Before the West Asia war broke out, the cement sector had one problem to deal with: muted prices. Intense competition and chase for market share kept prices under pressure in FY26, but benign input costs provided solace. That comfort is now out of the window.
Higher fuel (petroleum coke and coal), freight/transportation, packaging and raw material costs are dimming the sector’s earnings prospects. Plus, with cheaper/previously bought fuel inventory exhausting and the Indian rupee’s depreciation, would hurt cement companies that heavily relying on imported fuels.
Systematix Shares and Stocks (India) cautions that the June quarter (Q1FY27) will be the most challenging one for the industry in terms of cost. Polypropylene granule cost surged from ₹99 per kilogram to ₹155 per kilogram, pushing packaging expenses higher by ₹80–100 per tonne, it said. Also, it estimates ₹150-200 per bag impact from dearer petroleum coke and coal.
Price struggle
In response, cement firms have raised prices, but the extent of absorption has been lower than desperately required. Price hikes in April (of around ₹10- ₹15 per bag) had to be partially rolled back in several markets due to uneven demand. In May, construction activities and project completions were hurt by labour shortages, heatwaves and higher competitive intensity. So, while construction activity is usually at peak in April and May, buoying demand and prices, this time the scenario is unfavourable.
Thus, average pan-India price in the trade segment was flat month-on-month at ₹326 per 50-kilogram bag, showed dealer channel check by Nomura Global Markets Research. In the trade segment, cement is sold by companies to dealers, who then sell it to consumers.
Spot cement spreads, a key leading indicator of industry unitary Ebitda, averaged ₹2,589 per tonne in Q4FY26, down ₹137 sequentially, as higher cement trade prices helped offset elevated costs, according to Nomura. However, with cost pressures mounting, in Q1FY27 so far, Ebitda slid to ₹2,495 per tonne, making price hikes in June crucial to protect margins.
While the industry has successfully implemented a sequential price rise of around ₹10 per bag so far in Q1FY27, pricing power appears increasingly insufficient to fully counter ongoing cost inflation, said the Nomura report dated 2 June.

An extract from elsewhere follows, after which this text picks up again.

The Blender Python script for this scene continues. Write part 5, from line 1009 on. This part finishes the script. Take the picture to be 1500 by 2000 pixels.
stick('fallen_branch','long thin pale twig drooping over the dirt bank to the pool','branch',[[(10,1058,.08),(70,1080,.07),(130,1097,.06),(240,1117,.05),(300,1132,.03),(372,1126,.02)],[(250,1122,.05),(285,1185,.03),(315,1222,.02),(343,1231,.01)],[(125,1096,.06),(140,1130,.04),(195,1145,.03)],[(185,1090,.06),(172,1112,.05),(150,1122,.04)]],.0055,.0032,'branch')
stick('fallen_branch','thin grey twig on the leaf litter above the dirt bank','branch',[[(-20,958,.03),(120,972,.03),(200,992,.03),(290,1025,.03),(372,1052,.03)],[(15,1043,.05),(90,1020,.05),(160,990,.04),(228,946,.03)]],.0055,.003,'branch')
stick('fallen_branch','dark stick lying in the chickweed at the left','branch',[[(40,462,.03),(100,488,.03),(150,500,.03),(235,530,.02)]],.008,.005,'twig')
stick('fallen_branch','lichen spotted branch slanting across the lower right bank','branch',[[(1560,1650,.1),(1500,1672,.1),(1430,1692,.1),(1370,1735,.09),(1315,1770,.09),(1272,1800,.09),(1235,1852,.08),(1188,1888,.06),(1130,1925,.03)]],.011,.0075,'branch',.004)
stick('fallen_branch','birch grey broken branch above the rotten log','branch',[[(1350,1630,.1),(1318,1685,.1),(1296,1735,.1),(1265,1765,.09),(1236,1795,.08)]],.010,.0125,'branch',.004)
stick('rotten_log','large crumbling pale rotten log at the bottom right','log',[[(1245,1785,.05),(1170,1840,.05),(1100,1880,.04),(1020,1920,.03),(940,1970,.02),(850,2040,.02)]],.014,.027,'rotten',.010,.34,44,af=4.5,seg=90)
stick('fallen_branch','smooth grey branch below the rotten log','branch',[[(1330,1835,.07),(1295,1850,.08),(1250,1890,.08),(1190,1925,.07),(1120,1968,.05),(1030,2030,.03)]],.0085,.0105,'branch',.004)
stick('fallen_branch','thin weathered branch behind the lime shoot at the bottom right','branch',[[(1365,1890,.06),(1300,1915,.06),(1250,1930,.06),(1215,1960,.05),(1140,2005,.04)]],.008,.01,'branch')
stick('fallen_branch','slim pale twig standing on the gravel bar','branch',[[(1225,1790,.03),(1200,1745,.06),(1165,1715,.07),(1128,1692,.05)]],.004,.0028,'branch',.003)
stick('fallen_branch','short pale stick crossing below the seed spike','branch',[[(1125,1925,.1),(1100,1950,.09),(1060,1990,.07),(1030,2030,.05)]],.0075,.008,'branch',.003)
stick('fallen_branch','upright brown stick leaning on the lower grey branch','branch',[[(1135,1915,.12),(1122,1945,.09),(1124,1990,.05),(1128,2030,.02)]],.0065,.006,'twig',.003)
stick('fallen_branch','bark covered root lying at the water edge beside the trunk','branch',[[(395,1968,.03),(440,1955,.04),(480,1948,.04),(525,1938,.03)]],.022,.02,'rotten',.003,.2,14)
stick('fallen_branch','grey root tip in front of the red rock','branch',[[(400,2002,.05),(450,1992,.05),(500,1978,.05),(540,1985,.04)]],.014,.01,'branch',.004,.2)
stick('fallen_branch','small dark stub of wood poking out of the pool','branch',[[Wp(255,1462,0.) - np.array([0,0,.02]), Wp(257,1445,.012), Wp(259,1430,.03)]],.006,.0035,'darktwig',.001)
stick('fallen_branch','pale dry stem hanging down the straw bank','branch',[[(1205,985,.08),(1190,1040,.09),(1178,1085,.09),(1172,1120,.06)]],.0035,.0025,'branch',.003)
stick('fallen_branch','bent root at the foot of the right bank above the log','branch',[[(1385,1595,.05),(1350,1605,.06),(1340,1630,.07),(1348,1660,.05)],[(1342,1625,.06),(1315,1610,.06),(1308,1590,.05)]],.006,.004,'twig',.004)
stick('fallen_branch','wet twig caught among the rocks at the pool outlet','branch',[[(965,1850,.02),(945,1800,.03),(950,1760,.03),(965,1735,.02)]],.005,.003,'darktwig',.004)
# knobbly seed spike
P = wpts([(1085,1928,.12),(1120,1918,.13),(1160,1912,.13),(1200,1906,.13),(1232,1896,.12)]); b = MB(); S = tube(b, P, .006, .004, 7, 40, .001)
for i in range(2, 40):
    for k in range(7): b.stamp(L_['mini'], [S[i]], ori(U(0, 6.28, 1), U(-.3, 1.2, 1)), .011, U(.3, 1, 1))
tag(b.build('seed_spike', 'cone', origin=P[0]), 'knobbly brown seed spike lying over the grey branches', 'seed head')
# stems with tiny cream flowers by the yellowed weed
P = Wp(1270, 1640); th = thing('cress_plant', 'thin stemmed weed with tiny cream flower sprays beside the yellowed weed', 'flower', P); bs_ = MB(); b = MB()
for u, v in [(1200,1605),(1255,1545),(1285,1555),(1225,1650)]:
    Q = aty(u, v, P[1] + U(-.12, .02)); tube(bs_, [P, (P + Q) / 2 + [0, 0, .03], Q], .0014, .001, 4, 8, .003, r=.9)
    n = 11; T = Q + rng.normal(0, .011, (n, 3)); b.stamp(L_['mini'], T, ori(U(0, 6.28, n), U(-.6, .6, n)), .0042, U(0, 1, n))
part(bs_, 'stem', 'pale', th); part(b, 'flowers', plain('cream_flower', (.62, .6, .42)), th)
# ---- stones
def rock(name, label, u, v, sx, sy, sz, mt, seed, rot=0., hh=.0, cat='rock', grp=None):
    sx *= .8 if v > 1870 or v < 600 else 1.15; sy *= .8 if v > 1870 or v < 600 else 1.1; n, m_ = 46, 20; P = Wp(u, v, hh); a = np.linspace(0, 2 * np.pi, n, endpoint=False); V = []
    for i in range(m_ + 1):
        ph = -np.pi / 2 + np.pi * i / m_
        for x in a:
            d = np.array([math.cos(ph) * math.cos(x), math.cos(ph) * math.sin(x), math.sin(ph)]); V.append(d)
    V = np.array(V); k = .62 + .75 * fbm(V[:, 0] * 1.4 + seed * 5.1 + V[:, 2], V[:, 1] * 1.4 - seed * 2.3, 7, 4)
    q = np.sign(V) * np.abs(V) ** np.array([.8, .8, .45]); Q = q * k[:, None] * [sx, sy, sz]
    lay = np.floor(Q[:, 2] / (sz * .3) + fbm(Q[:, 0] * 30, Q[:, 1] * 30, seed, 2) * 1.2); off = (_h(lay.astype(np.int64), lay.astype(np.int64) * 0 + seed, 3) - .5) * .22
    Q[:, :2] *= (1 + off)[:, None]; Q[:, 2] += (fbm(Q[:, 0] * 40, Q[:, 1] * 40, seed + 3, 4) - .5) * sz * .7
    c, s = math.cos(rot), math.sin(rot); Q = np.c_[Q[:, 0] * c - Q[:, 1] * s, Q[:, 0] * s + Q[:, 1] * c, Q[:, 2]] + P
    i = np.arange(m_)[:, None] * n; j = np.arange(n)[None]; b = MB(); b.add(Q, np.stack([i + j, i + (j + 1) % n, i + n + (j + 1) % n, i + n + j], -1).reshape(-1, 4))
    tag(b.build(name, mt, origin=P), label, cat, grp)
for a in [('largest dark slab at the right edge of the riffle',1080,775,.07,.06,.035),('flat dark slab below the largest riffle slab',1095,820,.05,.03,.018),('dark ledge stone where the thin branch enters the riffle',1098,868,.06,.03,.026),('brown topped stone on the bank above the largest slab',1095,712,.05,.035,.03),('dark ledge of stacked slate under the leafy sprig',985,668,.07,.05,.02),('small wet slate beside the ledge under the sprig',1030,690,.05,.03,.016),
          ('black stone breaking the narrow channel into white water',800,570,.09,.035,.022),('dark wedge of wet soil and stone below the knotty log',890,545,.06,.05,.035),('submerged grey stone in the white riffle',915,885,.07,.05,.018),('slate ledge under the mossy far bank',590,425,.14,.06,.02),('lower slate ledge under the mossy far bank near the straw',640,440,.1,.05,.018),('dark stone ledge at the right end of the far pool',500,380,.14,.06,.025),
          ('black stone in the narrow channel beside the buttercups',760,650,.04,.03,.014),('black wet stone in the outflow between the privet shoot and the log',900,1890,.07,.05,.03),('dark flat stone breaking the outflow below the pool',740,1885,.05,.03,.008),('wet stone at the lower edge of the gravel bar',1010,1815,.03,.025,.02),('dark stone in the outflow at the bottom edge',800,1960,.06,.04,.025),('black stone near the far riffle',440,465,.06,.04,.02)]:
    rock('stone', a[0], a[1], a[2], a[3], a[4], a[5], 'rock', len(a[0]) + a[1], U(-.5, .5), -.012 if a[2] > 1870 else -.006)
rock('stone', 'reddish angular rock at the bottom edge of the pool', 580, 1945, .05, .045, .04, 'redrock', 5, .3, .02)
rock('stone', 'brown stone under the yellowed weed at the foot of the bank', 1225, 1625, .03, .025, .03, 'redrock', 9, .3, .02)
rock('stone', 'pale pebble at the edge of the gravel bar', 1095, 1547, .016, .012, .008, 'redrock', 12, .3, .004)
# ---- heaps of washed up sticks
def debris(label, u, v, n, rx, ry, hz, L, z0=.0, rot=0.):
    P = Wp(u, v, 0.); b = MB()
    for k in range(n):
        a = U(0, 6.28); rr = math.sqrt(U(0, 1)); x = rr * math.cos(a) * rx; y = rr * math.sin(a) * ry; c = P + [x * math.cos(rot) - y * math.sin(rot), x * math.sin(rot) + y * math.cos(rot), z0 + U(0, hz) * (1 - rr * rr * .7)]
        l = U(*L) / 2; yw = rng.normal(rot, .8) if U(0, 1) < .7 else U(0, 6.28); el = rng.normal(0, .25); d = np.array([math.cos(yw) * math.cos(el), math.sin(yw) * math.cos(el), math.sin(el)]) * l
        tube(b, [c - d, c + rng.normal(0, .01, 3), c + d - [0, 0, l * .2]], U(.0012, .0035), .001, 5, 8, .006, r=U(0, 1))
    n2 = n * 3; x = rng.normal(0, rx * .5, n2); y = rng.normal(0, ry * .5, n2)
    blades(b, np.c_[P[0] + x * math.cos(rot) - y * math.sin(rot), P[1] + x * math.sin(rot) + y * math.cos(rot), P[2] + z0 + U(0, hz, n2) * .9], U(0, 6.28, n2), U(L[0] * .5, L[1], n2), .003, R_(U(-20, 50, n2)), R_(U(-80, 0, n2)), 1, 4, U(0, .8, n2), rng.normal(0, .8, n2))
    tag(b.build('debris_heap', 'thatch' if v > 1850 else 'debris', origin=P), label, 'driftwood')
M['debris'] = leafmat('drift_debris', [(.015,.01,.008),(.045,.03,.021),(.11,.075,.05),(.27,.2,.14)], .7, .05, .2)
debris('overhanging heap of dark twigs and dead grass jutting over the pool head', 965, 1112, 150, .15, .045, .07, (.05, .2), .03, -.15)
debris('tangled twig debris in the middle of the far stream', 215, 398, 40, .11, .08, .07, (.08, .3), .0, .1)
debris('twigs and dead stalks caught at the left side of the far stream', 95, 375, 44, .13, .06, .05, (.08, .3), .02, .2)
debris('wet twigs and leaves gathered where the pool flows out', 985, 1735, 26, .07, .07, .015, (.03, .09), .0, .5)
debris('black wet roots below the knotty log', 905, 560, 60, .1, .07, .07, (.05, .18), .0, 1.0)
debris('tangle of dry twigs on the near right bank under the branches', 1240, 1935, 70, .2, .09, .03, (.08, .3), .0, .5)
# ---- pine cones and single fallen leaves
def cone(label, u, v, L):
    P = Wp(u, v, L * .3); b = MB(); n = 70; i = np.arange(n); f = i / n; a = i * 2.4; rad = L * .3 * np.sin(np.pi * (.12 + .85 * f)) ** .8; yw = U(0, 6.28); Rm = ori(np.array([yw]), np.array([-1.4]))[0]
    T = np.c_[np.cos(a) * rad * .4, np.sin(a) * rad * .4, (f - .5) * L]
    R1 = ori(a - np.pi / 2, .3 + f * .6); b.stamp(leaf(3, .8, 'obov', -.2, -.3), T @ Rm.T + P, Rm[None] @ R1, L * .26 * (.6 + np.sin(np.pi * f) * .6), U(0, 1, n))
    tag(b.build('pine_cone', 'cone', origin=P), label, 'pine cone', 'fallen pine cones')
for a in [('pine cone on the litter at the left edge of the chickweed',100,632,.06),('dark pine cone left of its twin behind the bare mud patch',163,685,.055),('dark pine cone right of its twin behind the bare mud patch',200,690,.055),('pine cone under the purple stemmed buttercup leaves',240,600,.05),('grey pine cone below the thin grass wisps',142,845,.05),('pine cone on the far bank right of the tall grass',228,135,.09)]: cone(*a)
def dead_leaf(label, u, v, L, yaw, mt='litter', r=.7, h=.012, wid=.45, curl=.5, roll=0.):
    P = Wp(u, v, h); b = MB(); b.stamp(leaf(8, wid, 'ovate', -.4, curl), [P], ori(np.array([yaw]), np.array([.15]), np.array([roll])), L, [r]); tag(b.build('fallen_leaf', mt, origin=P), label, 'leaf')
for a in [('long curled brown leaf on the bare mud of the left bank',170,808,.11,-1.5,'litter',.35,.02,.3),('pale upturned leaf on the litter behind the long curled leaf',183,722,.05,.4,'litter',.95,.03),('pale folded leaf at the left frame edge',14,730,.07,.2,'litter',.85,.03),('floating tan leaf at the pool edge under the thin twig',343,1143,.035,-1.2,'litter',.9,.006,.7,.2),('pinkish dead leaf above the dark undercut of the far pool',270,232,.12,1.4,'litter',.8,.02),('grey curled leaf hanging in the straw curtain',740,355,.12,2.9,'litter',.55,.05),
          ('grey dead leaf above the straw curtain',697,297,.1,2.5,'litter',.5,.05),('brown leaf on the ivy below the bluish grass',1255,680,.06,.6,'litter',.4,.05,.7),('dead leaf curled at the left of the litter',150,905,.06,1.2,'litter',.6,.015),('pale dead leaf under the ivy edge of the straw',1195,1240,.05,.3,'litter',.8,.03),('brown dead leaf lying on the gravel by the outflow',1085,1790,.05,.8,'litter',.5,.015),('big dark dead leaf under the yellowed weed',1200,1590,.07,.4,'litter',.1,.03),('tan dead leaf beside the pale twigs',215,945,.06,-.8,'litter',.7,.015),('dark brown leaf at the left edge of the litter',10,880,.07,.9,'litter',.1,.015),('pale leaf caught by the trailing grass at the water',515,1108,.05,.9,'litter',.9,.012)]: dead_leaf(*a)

Dealers are bracing for around ₹10-15 per bag price hike in June, notes Jefferies India, but adds that historically, cost shocks have been hard to pass through in the short term. Also, monsoons are a dampener for cement demand, so even if a near-term price hike is implemented, sustaining it would be challenging.
Apart from price increases, cement makers are trying to optimize their fuel mix; they are using more domestic coal and petroleum coke. The usage of green/renewable energy and alternative fuels is being scaled up to mitigate fuel cost volatility.
For instance, in Q4FY26, industry bellwether UltraTech Cement’s fuel mix comprised 41% petroleum coke versus 45% in Q3FY26, and green power share rose to 43%. For Shree Cement, petroleum coke accounted for 54% of the fuel mix, down from 76% in Q3FY26, while the green power share stood at 61%.
Stocks of large cement makers have declined 6-23% so far in 2026, with Adani Group companies Ambuja Cements and ACC falling more than 20% each. Cement stocks are trading at FY27 EV/Ebitda of 8-18 times, showed Bloomberg data.
With the risk of earnings downgrades looming, the stocks are likely to remain under pressure in the near term, especially if June price-hike attempts fail. On the bright side, war de-escalation and easing supply disruptions could provide a breather to companies.